While the government makes much play of paying tribute to the sacrifices and efforts of the generation who fought in the Second World War, it condemns many of that same generation who rely on homecare to a life of misery because of the way that they have slashed funding for care services.

A staggering 85% of our homecare workers surveyed said they do not even have enough time for a conversation with the people they are caring for. If how we care for those in the greatest need is how we should be judged as a country, then this casts modern Britain in a very poor light.

Unison firmly believes that we need to demand better treatment for our care users and workers and ensure that the government provides decent funding to provide decent care services.

MPs should be asking that the Department of Health provide additional funding to local councils to supplement the Better Care Fund and any money raised from the social care precept.
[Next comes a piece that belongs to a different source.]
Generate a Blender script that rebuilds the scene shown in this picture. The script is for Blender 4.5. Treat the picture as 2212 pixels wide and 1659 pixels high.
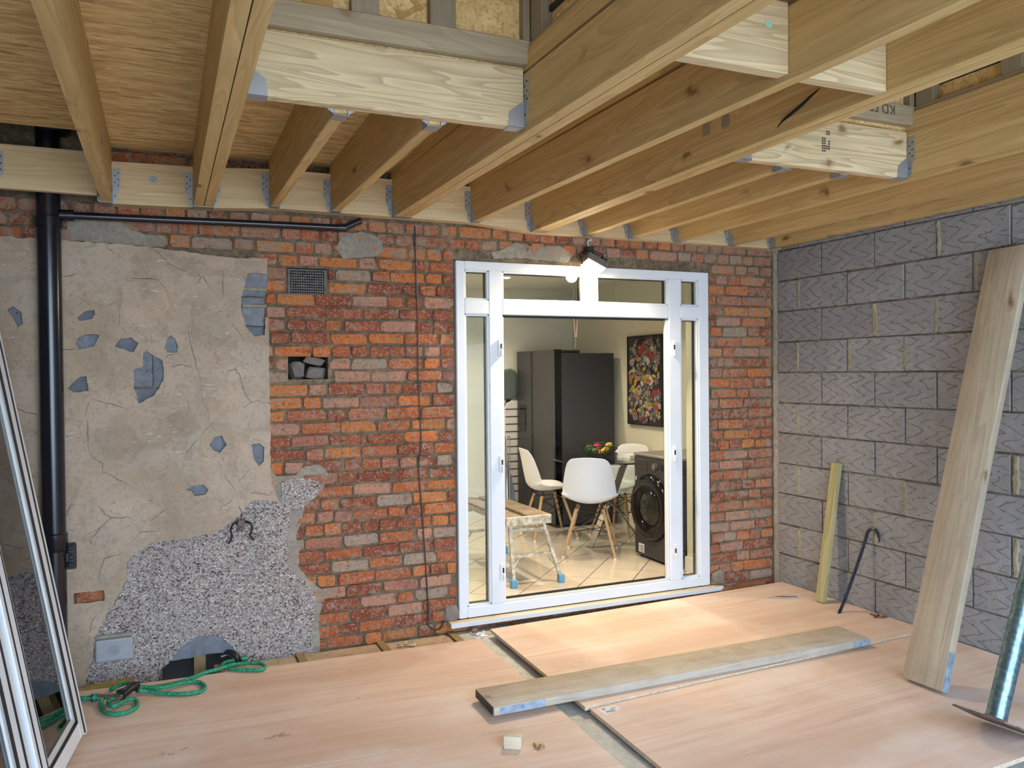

They should also ask the Department of Health to bring forward the awarding of the Better Care Fund monies announced in the Spending Review from 2017 to this year, to stop this crisis in its tracks.

Without more funding, homecare users and workers will be subject to even more suffering. This is how one homecare worker described how it feels to do the job right now:

"Guilt. That is what you feel. I am not in this type of work just for a wage. I want to make a difference to people, more so those who have no one. I want to let them know there are people who care. It's not all work. We all matter at the end of the day. That will be me one day. And God help us if it keeps going the way it's going today. Because there is no care left in the community from what I witness now"

The work that our care workers do, even in these impossible circumstances, is incredible. But it's impossible to read these stories and not wish for a proper solution to our care crisis. That will require money and political will to achieve. I hope that these are not in too short a supply to help a generation of people to whom we owe so much.